Does this however imply that the moon is hollow? According to Walter Cunningham, who was the third civilian astronaut and was a lunar module pilot on the Apollo 7 mission in 1968, with Apollo 12 people refer to it as a crash. It wasn't really a crash. It was an aimed de-orbit of the rocket used to lift off the lunar module, and the crew separated the launch vehicle and crashed it back into the ground, right close to where they had a seismograph that they had installed down there. Well, it vibrated, so it was an early clue as to how solid the surface of the moon is.
What was interesting about this was that the moon suddenly began to ring like a bell and continued to do so for over an hour. Dr. Werner von Braun, then director of NASA, decided that for Apollo 13, they would purposefully crash a larger part of the rocket into the lunar surface. When they performed this, the moon rang like a gong for more than three hours and to a depth of more than 20 miles. This was unexpected, and it continues to perplex many scientists today.

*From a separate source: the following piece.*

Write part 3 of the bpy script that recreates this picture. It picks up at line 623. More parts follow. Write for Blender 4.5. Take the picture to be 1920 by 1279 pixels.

Because the moon is mostly formed on the surface of a rock called basalt, the assumption is that it must be hollow. Although it is a lightweight rock, it absorbs a lot of impact. Because of this, you wouldn't expect the moon to reverberate after a significant hit if the entire surface was formed of the same type of rock. The reason for this is that the idea of the moon being hollow contradicts everything we know about physics. But what causes the moon to ring like a bell?
Here's where things get lost in translation. The moon was ringing like a bell, Clive R. Neill, professor of civil engineering and geological sciences at the University of Notre Dame, says of the experiment results in a NASA write-up. And that's true from a scientific standpoint. Similarly, the write-up compares moonquake vibrations to those of a tuning fork, which is a type of acoustic resonator.